A volta dos que não foram no processo legislativo ocorre com a derrubada dos vetos no Congresso Nacional, por meio de maioria absoluta dos Deputados e Senadores.
A Constituição Federal determina que após a comunicação do veto, o Congresso terá 30 dias para apreciá-lo e até sua votação as pautas conjuntas do Congresso ficarão trancadas. Na prática, porém, os vetos dependem de articulações políticas para sua votação, e o trancamento pode surtir efeito prático apenas se entendido que bloqueia o trâmite de projetos de grande importância, como as leis orçamentárias, também de competência do Congresso, como é o caso da Lei de Diretrizes Orçamentárias (LDO), cuja não aprovação inviabiliza o recesso parlamentar (art. 57, §2º, da Constituição).
Apesar dos anseios das operadoras em regime público, até agora somente foi votado o dispositivo que estabelecia prazo de 90 dias para a lei entrar em vigor, que foi mantido. A matéria tramita no Veto 67/21 e, em março de 2022, a Agência Infra noticiou que o Congresso não havia formado o consenso necessário para votar as mudanças.
Em 2023, porém, o cenário é diferente. O Congresso Nacional não é mais o mesmo que promulgou a lei 14.273/21 e as pretensões do Governo Federal para as políticas públicas do setor também são diversas.

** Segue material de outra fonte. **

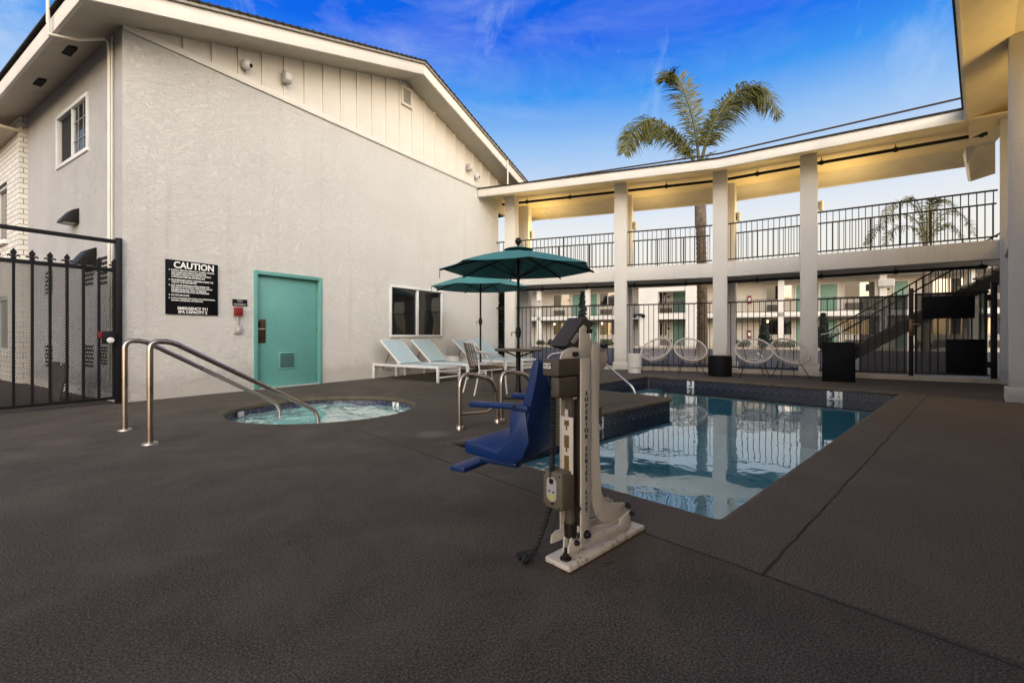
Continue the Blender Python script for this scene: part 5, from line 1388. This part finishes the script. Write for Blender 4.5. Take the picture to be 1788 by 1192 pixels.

O Ministério dos Transportes (sucessor temático do Ministério da Infraestrutura para o transporte ferroviário) apresentou, dentre as medidas do Plano de 100 dias, a revisão da Lei das Ferrovias e estruturação do Programa PPP Ferrovias. Embora ainda seja cedo para se compreender quais são os aspectos da lei 14.273/21 que ensejam mudanças, há um possível novo rumo no sentido de fortalecer as concessões, inclusive por meio de parcerias público-privadas, que dependem de forte interação estatal.
Essa potencial virada nas políticas públicas pode significar uma nova compreensão entre os regimes de exploração, o que passa pela análise dos vetos pelo Congresso Nacional. A votação, assim, é um importante instrumento para se avaliar o futuro do setor. Até lá, o modelo implementado pela lei 14.273/21 não está consolidado, especialmente para as concessões. Aguardemos, então, os próximos capítulos.